Je me souviens de vingt-quatre ans « remplis de gaieté »
L’Humanité, le 22 novembre 2018
À la manière de Perec, Patrik Ourednik se rappelle avec un humour ravageur sa jeunesse en Tchécoslovaquie.
« Je me souviens que le Premier Mai les gens étaient “remplis de gaieté”. Cette notation résume bien l’esprit du recueil que propose Patrik Ourednik. Un petit détail, presque anodin, où la naïveté du regard se pose sur le poids de la langue officielle, sur les sentiments que sont censés éprouver les habitants de ce pays disparu, la Tchécoslovaquie. Les années qui vont de 1965 à 1989 sont l’objet de remémorations se référant explicitement aux Je me souviens créés en 1970 par l’Américain Joe Brainard et popularisé en France par Perec en 1978. Dans un cas comme dans l’autre, l’époque est saisie par le banal, l’« infra-ordinaire », et non par l’histoire « avec sa grande hache », comme le disait l’auteur des Choses. Le parti de Patrik Ourednik est de traiter de la même manière les « grands » et les « petits » événements. L’intervention soviétique du 21août 1968 et les chanteurs de rock tchèques, les premières étreintes amoureuses et les manifestations de la Charte 77 pour les droits de l’homme. Un choix qui convient particulièrement à un pays où le Parti et l’État doivent tout savoir, tout décider, où l’annonce de l’envoi dans l’espace du cosmonaute est saluée « comme le plus beau cadeau qu’on puisse faire aux femmes pour la Journée internationale des femmes ».
Année vingt-quatre constitue ainsi une manière d’autoportrait d’une génération, d’un pays qui renvoie à l’histoire de toute l’Europe.
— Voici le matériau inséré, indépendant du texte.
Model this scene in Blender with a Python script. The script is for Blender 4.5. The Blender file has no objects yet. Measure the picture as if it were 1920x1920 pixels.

Le même détachement apparent avec lequel il rapporte les pleurs d’août 1968, la joie de la victoire, sept mois plus tard, de l’équipe de hockey tchécoslovaque contre celle d’URSS, les résistances minuscules qui ont structuré toute une jeunesse jusqu’en1989 sont dans la droite ligne d’une tradition de décalage et d’humour qui va d’Hasek à Hrabal et jusqu’à La Plaisanterie, de Milan Kundera.